Book Review: “The Land of Stories: The Wishing Spell” by Chris Colfer

One of my friends from college is a huge fan of Chris Colfer. So I remember when this book came out I felt like I was being buried in press and signing info for when he was on his book tour. I wasn’t particularly interested when it came out. To be fairly honest I was a little bitter. He seemed like an already successful actor/musical performer and to suddenly be an acclaimed published author made me jealous. So I didn’t read it. Even though it seemed like it would’ve been a book I would’ve enjoyed. Until of course, I found it at an Aladdin and decided, why not, let’s see what all the fuss had been about.

The book stars a set of twins. At first I was surprised since the last book I’d read staring a set of twins going on an adventure had left me highly disappointed. The Land of Stories follows Alex and Connor. Alex is a great student. She’s essentially class pet and especially a star in her English class. Connor on the other hand has a hard time staying awake for his classes but while he sleeps through classes he tends to make it up with his social life, something Alex is lacking. Both of them though are quite knowledgeable about fairy tales. Not the remakes or Disney-fied versions, but the actual originals with all their gruesome details and sad endings. They learned them from their father who owned a bookstore and was a wonderful influence in their lives as well as at their grandmother.

Now however they’re struggling. Their father passed away, suddenly, and they miss him a great deal. Their mother is working a lot of extra shifts so they barely ever get to see her. For their birthday their grandmother comes to visit and gives them the book she always use to read to them from The Land of Stories and Alex learns there is something strange about the book. Sounds keep coming from it and it glows.

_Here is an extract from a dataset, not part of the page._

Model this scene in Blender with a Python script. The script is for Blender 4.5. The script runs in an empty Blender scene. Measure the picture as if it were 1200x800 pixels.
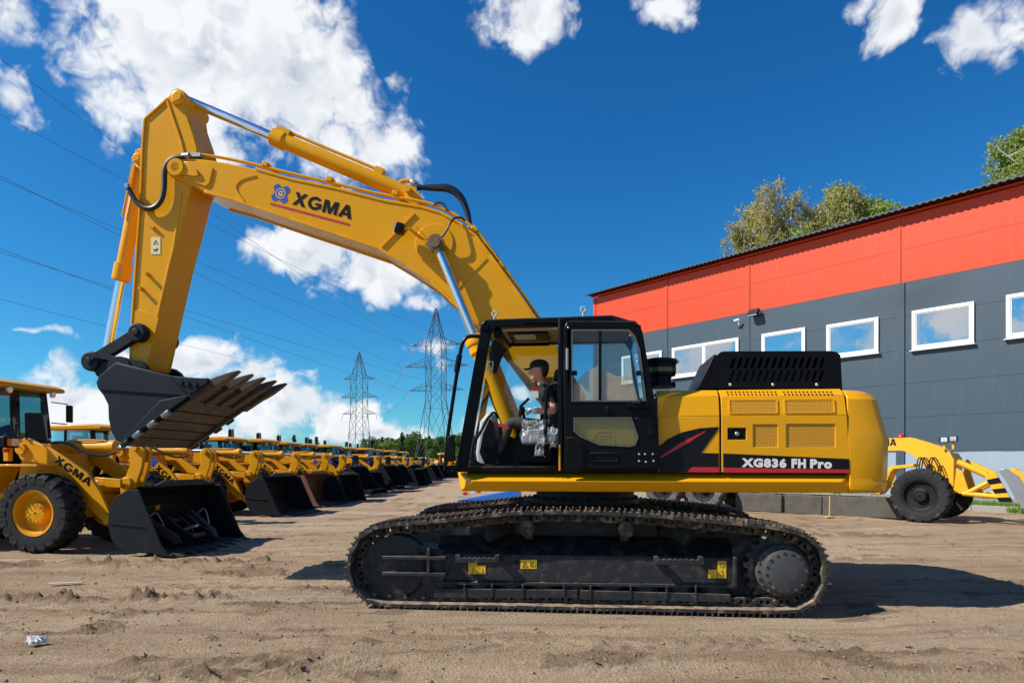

Eventually she and her brother realize things can disappear into it and through an accident they fall into the book and into the world the stories from their childhood came from. Only despite how old the stories are it seems not too long has passed since the end of many fairy tales like Cinderella, Rapunzel, Snow White, and Sleeping Beauty. The children end up meeting a  cursed talking frog man and he sends them on quest with a journal as their guide to all the ingredients to cast the wishing spell a spell that will grant anything their heart desires. It leads them throughout the kingdoms meeting all their heroes and even some villains from stories they knew as well as how sometimes there is more to a story then what everyone knows.

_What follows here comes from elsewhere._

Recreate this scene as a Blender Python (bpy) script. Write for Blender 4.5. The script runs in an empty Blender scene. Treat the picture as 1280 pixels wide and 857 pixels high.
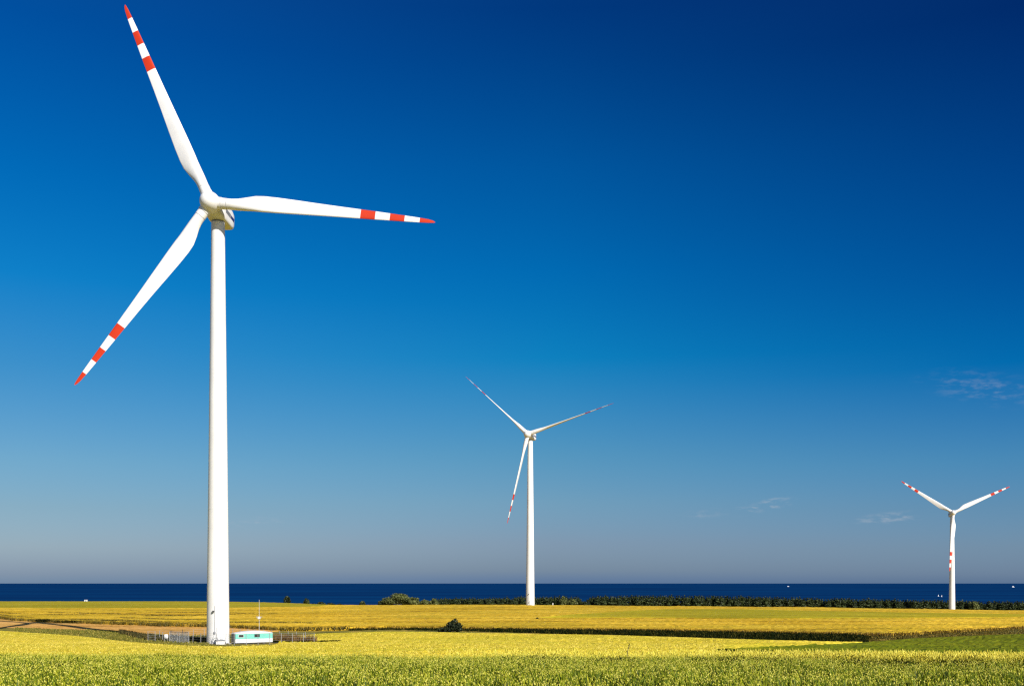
import bpy, math, random
import numpy as np
from mathutils import Vector, Matrix

R = math.radians
rng = np.random.default_rng(7)
random.seed(7)
scene = bpy.context.scene
COL = scene.collection

# ------------------------------------------------------------------ camera
CZ = 12.0                      # eye height over the world zero
F = 1310.0                     # focal length in photo pixels (1280 wide)
cam = bpy.data.cameras.new('camera')
cam.sensor_width = 36.0
cam.lens = F / 1280 * 36.0
cam.shift_y = 300.0 / 1280
cam.clip_start = 0.5
cam.clip_end = 600000
camo = bpy.data.objects.new('camera', cam)
COL.objects.link(camo)
camo.location = (0, 0, CZ)
camo.rotation_euler = (R(90), 0, 0)
scene.camera = camo

# ------------------------------------------------------------------ light
SUN_AZ, SUN_EL = 143.0, 30.0   # azimuth clockwise from +Y
SKY_ROT = R(SUN_AZ)
sun = bpy.data.lights.new('sun', 'SUN')
sun.energy = 5.0
sun.angle = R(0.5)
sun.color = (1.0, 0.95, 0.87)
suno = bpy.data.objects.new('sun', sun)
COL.objects.link(suno)
sd = Vector((math.sin(R(SUN_AZ)) * math.cos(R(SUN_EL)), math.cos(R(SUN_AZ)) * math.cos(R(SUN_EL)), math.sin(R(SUN_EL))))
suno.rotation_euler = sd.to_track_quat('Z', 'Y').to_euler()
suno.location = sd * 300

vs = scene.view_settings
vs.view_transform = 'Standard'
vs.look = 'None'
vs.gamma = 1
vs.use_curve_mapping = False
vs.exposure = 0.65

world = bpy.data.worlds.new('World')
scene.world = world
world.use_nodes = True
wt = world.node_tree
wt.nodes.clear()

def wn(t, **kw):
    n = wt.nodes.new(t)
    for k, v in kw.items():
        setattr(n, k, v)
    return n

def build_world():
    out = wn('ShaderNodeOutputWorld')
    bg = wn('ShaderNodeBackground')
    bg.inputs['Strength'].default_value = 0.1
    sky = wn('ShaderNodeTexSky', sky_type='NISHITA', sun_disc=False)
    sky.sun_elevation = R(SUN_EL)
    sky.sun_rotation = SKY_ROT
    sky.altitude = 0
    sky.air_density = 1.0
    sky.dust_density = SKY_DUST
    sky.ozone_density = SKY_OZONE
    tc = wn('ShaderNodeTexCoord')
    sep = wn('ShaderNodeSeparateXYZ')
    wt.links.new(tc.outputs['Generated'], sep.inputs[0])
    # clear deep summer air, darkest at right angles to the sun (to the right) and paler away from it
    def ramp_of(stops):
        ramp = wn('ShaderNodeValToRGB')
        el = ramp.color_ramp.elements
        el[0].position, el[0].color = stops[0][0], (*stops[0][1], 1)
        el[1].position, el[1].color = stops[-1][0], (*stops[-1][1], 1)
        for p, c in stops[1:-1]:
            e = el.new(p)
            e.color = (*c, 1)
        wt.links.new(sep.outputs['Z'], ramp.inputs[0])
        return ramp.outputs[0]
    def span(sock, a0, a1):
        r = wn('ShaderNodeMapRange', interpolation_type='LINEAR')
        r.inputs[1].default_value, r.inputs[2].default_value = a0, a1
        wt.links.new(sock, r.inputs[0])
        return r.outputs[0]
    def mixc(f, c0, c1):
        x = wn('ShaderNodeMix', data_type='RGBA')
        wt.links.new(f, x.inputs[0])
        wt.links.new(c0, x.inputs[6])
        if isinstance(c1, tuple): x.inputs[7].default_value = (*c1, 1)
        else: wt.links.new(c1, x.inputs[7])
        return x.outputs[2]
    front = mixc(span(sep.outputs['X'], .04, .42), mixc(span(sep.outputs['X'], -.42, .04), ramp_of(SKY_L), ramp_of(SKY_C)), ramp_of(SKY_R))
    filt = mixc(span(sep.outputs['Y'], .55, -.25), front, (.42, .50, .62))
    mul = wn('ShaderNodeMix', data_type='RGBA', blend_type='MULTIPLY')
    mul.inputs[0].default_value = 1
    wt.links.new(sky.outputs[0], mul.inputs[6])
    wt.links.new(filt, mul.inputs[7])
    col = mul.outputs[2]
    # thin cirrus wisps
    nz = wn('ShaderNodeTexNoise')
    mp = wn('ShaderNodeMapping')
    mp.inputs['Scale'].default_value = (13, 13, 46)
    mp.inputs['Rotation'].default_value = (0, R(-6), 0)
    wt.links.new(tc.outputs['Generated'], mp.inputs[0])
    wt.links.new(mp.outputs[0], nz.inputs['Vector'])
    nz.inputs['Detail'].default_value = 7
    nz.inputs['Roughness'].default_value = 0.62
    nr = wn('ShaderNodeMapRange', interpolation_type='SMOOTHSTEP')
    nr.inputs[1].default_value = 0.45
    nr.inputs[2].default_value = 0.72
    wt.links.new(nz.outputs[0], nr.inputs[0])
    acc = None
    for (px, py, sx, sy, a) in WISPS:
        d = Vector(((px - 640) / F, 1, (728 - py) / F)).normalized()
        m = wn('ShaderNodeMapping', vector_type='TEXTURE')
        m.inputs['Location'].default_value = d
        m.inputs['Rotation'].default_value = (0, R(-5 if px != 1228 else 14), 0)
        m.inputs['Scale'].default_value = (sx / F, sx / F, sy / F)
        wt.links.new(tc.outputs['Generated'], m.inputs[0])
        ln = wn('ShaderNodeVectorMath', operation='LENGTH')
        wt.links.new(m.outputs[0], ln.inputs[0])
        r = wn('ShaderNodeMapRange', interpolation_type='SMOOTHSTEP')
        r.inputs[1].default_value = 1.0
        r.inputs[2].default_value = 0.0
        r.inputs[4].default_value = a
        wt.links.new(ln.outputs['Value'], r.inputs[0])
        if acc is None:
            acc = r.outputs[0]
        else:
            ad = wn('ShaderNodeMath', operation='ADD')
            wt.links.new(acc, ad.inputs[0])
            wt.links.new(r.outputs[0], ad.inputs[1])
            acc = ad.outputs[0]
    mm = wn('ShaderNodeMath', operation='MULTIPLY')
    wt.links.new(acc, mm.inputs[0])
    wt.links.new(nr.outputs[0], mm.inputs[1])
    cl = wn('ShaderNodeMix', data_type='RGBA')
    wt.links.new(mm.outputs[0], cl.inputs[0])
    wt.links.new(col, cl.inputs[6])
    cl.inputs[7].default_value = (3.0, 3.2, 3.6, 1)
    wt.links.new(cl.outputs[2], bg.inputs[0])
    wt.links.new(bg.outputs[0], out.inputs[0])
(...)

I really really enjoyed this book. It was refreshing. The twins didn’t make stupid mistakes and instead were armed with all the knowledge from all the fairy tales they had read and were generally able to use that knowledge to be creative in getting themselves out of sticky situations. I liked the realistic fangirling of the twins when they got to meet a character from their childhood.

They were standing next to Cinderella! And she had a sense of humor!

 It reminded me a lot of The 10th kingdom, especially the beginning. Where you start of in a cell with the Evil Queen has been kept. But I was so hooked that I didn’t really care, I found the characters sympathetic and interesting and I liked them and I liked the characters they interacted with. Plus like any good fairy tale book it was chocked full of good quotes like

A villain is just a victim whose story hasn’t been told.

Which I feel like is maybe one of my favorite re-tellings of fairytales, when the villains story gets to be told and while they did do terrible things you kinda get why and how they got to that point. It doesn’t excuse those terrible things they did but you get it. And the fact that was something that got peppered into the story delighted me. Because not only are the twins on a hunt for the ingredients for a wishing spell but they’re also competing with the Evil Queen for it because the spell can only be used one more time.

“The world will always choose convenience over reality. It’s easier to hate, blame, and fear than it is to understand. No one wants the truth; they want entertainment”

My curiosity with this book, which is a series, is now what the rest of the series is about. The book tied everything up very neatly in a way I found rather satisfying. I’m glad I gave it a shot.

Do you have any books that were popular that you didn’t want to read and then ended up enjoying?